Will illustration work for your brand?

If you’d like to start exploring the medium, begin with identifying your brand’s core values, message, and target audience. Peck’s advice? “With any brand, you have to start at the top and ask what the mission is. Once that’s clearly articulated, the rest of the strategy starts to take shape.

“Finding the right way to express the brand’s mission and values is the crucial next step. I always look at the category and what everyone else is doing, then find a way to differentiate and stand out.”

When it comes to developing a specific style for a particular brand, Peck’s process is pretty straightforward: “We usually fill a bunch of foam boards full of reference from different illustrators and find a couple people who have the right style to express what we’re trying to say.”

“From there, we hone in on the specifics of why that style is best and pair that together with the words, color, logo, tagline and everything else to determine if we’re putting all the right pieces together in creating a unique and ownable identity for the brand,” he says.

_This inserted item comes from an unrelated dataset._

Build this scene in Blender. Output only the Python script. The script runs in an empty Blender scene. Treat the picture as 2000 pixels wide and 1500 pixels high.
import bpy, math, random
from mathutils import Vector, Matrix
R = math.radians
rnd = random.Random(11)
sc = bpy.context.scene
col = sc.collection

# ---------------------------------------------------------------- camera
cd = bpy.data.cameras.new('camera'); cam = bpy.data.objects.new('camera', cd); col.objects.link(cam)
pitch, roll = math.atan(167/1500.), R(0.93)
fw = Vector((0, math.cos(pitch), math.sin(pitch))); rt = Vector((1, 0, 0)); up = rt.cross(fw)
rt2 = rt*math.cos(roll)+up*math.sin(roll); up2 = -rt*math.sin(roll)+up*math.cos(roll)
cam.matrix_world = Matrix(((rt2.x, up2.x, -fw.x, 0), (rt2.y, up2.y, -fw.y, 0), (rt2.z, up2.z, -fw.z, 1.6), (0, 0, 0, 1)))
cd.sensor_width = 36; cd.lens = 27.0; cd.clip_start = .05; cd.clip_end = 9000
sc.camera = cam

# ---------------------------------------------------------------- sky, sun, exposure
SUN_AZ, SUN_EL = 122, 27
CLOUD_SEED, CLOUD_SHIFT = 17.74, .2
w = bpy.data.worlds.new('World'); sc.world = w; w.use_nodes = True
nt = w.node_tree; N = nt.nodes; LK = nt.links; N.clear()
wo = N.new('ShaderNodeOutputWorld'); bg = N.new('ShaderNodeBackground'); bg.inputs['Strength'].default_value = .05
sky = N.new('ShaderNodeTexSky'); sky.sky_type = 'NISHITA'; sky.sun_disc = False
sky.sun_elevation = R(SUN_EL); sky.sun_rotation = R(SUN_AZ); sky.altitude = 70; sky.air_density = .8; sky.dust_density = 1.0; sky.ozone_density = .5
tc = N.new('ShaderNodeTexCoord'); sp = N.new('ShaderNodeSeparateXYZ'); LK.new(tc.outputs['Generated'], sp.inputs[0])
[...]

The important thing is to go with the flow and be willing to experiment. “A lot of times, I have something in mind when we start getting into a design and by the end of the process, we end up in a completely different place,” Peck says. “That’s a good thing. You have to work through it and try a variety of styles, different things and see what works.”

Last but not least? The element of surprise – as well as utility. “Try to be unexpected in your approach, and think about why you’re using illustration in the first place,” adds Markland. “Is it even the best medium for your brand? Design with empathy and with your user in mind, and create something useful instead of something pretty that just sits on your website.”